Unsurprisingly, "Pass Out" earns the wildest cheers of the night, wrapping up a crowd-pleasing performance that sees the energetic rapper whisk through new and old songs, each delivered with the charm of Tempah's flashy persona.

But fellow rapper-turned-crooner Plan B struggles with the bravado when he takes his turn 30 minutes later. You'd imagine that having a number-one selling album, The Defamation of Strickland Banks, and a couple of Top 10 singles would have the 26-year-old so convinced of his own hype, he should have been flying around the Roundhouse on a harness with a Superman cape, not avoiding eye-contact with the crowd and pacing the stage awkwardly, like his suit trousers were two sizes too small.

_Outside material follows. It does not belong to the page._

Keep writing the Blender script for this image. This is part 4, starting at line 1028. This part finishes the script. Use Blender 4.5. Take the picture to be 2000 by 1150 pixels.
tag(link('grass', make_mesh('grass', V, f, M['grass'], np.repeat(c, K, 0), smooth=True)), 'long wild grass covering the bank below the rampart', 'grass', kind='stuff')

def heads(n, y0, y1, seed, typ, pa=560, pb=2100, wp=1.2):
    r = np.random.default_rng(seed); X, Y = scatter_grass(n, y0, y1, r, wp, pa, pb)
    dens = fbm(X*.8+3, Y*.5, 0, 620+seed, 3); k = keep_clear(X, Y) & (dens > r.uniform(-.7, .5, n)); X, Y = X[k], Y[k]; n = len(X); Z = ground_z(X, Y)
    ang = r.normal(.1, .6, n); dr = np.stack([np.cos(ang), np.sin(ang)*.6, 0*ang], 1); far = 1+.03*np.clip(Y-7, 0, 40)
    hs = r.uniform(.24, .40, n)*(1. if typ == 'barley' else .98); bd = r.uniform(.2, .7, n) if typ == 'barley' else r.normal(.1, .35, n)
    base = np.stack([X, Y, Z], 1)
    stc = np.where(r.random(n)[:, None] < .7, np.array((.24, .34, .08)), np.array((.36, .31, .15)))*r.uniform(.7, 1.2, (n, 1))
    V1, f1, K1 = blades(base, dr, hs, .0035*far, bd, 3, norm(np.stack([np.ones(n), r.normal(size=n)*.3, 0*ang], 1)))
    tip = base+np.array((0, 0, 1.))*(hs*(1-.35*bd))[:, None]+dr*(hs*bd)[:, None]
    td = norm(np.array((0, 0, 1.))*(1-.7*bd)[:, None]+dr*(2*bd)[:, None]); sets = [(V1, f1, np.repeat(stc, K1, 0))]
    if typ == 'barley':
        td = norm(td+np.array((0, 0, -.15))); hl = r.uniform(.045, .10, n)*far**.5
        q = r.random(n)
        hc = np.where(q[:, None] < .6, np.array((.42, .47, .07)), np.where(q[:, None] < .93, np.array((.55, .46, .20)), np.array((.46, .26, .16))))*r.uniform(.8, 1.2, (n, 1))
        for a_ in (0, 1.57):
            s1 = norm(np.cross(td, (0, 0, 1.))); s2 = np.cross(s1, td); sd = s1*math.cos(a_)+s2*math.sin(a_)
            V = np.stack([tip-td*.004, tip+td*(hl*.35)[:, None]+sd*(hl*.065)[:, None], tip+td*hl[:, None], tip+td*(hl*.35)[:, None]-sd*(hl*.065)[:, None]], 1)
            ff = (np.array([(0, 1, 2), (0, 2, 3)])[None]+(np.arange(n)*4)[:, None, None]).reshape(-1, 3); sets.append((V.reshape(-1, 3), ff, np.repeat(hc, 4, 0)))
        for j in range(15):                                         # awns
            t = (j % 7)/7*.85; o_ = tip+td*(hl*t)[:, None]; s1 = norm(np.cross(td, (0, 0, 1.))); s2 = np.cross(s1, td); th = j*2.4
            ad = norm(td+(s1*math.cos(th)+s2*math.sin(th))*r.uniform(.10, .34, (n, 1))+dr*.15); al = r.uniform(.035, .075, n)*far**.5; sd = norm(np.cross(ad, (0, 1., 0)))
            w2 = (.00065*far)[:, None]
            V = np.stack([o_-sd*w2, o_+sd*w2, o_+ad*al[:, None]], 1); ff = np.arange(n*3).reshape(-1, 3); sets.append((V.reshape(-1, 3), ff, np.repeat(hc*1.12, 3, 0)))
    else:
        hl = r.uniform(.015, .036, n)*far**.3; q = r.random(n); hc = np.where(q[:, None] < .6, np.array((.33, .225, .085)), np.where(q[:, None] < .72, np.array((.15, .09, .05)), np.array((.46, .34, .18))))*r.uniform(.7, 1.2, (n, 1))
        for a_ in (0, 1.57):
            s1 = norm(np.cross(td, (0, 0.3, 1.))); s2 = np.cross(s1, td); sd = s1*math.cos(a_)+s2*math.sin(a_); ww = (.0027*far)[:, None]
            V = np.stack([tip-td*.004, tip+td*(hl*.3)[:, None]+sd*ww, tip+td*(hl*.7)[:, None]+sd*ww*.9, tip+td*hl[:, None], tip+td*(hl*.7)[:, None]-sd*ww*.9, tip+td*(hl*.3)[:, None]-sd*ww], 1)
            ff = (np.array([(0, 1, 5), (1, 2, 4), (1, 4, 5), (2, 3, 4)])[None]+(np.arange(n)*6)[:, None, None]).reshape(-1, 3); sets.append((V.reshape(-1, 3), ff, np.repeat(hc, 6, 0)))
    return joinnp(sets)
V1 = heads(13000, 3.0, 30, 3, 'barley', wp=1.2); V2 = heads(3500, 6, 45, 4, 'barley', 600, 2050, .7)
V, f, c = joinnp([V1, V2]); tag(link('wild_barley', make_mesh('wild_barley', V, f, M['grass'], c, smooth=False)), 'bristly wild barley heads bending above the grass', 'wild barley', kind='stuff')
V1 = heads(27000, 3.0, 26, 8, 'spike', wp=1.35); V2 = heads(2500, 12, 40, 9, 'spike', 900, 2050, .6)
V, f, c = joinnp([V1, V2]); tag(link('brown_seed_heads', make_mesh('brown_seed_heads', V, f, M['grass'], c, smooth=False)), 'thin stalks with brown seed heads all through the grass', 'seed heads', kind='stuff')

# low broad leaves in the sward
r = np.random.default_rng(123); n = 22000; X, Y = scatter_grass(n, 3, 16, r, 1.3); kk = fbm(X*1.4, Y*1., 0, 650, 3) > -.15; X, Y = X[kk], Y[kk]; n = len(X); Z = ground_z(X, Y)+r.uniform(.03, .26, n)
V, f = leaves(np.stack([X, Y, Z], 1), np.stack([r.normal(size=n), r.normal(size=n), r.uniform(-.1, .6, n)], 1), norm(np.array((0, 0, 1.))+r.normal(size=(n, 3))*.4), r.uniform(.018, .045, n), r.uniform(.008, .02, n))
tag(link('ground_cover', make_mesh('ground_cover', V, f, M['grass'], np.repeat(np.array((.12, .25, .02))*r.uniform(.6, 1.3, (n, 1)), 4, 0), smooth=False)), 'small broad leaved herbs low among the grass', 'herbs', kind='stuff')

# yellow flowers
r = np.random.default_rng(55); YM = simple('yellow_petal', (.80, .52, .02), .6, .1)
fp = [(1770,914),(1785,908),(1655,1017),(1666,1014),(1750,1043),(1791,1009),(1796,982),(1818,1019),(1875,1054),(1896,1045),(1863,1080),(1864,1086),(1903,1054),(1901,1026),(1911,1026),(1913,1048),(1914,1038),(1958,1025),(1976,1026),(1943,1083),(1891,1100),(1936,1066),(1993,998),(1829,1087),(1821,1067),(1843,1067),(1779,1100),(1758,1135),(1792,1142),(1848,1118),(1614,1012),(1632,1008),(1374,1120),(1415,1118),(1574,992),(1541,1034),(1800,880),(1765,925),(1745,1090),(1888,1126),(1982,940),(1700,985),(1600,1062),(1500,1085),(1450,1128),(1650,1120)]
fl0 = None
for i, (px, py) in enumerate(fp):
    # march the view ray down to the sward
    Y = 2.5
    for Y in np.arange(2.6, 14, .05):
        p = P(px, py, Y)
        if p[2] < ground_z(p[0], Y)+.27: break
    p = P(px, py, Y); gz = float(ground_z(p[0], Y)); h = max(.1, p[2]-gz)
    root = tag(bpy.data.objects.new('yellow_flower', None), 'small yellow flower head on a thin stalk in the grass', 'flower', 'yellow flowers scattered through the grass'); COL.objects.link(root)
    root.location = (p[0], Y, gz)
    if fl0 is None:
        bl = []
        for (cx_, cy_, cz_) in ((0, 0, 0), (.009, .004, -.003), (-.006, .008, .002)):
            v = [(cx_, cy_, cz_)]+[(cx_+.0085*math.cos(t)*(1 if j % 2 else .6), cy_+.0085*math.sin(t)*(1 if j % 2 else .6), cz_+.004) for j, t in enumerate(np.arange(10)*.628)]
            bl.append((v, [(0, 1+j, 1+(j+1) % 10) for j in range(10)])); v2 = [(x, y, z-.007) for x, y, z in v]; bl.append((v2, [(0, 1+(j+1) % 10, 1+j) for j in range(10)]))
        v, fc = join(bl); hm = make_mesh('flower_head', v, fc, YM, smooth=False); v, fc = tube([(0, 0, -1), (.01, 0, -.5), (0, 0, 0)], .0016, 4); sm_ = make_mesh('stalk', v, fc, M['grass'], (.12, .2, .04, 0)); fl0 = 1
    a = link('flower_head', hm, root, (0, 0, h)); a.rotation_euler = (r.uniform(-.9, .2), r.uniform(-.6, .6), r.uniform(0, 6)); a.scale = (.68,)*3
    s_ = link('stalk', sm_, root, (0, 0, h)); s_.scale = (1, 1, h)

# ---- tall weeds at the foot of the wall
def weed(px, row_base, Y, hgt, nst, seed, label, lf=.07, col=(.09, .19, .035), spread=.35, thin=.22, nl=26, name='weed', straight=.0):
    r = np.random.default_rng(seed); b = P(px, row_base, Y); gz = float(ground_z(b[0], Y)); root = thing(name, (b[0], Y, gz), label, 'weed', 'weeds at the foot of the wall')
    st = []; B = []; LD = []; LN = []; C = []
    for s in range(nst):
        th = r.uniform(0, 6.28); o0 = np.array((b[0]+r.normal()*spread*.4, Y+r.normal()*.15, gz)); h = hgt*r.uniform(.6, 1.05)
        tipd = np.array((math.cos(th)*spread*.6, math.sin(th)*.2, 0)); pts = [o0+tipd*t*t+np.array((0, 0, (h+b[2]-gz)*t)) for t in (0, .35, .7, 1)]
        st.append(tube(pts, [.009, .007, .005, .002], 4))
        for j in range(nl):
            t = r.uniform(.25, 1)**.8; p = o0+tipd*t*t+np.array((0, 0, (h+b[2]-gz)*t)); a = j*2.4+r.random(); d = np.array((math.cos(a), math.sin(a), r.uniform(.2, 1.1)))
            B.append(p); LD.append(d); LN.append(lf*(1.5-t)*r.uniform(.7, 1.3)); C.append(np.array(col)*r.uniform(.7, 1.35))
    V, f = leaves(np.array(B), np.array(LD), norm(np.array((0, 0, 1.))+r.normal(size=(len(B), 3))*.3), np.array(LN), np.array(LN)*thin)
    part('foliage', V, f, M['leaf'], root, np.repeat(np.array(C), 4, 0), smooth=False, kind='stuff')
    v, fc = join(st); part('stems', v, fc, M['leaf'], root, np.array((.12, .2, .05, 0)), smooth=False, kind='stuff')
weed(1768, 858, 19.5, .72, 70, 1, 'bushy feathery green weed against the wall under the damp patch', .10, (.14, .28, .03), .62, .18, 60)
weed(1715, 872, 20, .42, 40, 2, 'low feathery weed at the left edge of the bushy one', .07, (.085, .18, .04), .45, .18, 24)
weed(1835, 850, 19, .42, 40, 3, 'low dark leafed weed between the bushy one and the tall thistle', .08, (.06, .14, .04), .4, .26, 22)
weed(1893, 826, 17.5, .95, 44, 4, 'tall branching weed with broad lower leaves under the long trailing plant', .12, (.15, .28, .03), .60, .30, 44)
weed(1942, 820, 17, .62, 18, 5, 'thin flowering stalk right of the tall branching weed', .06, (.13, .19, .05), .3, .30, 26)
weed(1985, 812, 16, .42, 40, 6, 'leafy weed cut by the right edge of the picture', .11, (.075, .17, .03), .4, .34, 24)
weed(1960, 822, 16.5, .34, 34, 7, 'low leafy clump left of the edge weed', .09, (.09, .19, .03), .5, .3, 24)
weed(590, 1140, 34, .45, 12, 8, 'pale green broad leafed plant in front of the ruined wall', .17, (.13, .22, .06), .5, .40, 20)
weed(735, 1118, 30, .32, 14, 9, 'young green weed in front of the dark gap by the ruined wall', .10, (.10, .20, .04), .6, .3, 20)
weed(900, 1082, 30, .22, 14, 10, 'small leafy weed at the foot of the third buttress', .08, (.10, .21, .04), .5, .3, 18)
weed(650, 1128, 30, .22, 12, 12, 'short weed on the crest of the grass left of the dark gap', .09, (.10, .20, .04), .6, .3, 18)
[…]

To his credit, he's a phenomenal singer and one who most likely did a "Susan Boyle" when record executives gave him the once-over. His best moments are during the finger-clicking "She Said" and a riotous cover of Paolo Nutini's "Coming Up Easy", and with the help of beatboxer Faith SFX, he does an even meaner remix of Seal's "Kiss from a Rose". It's at this point that he makes up for his subdued start with an energetic jostle to the end, wrapping up with the romping "Stay Too Long" and proving that he and Tinie Tempah truly deserve their fame – even if it's been a long time coming.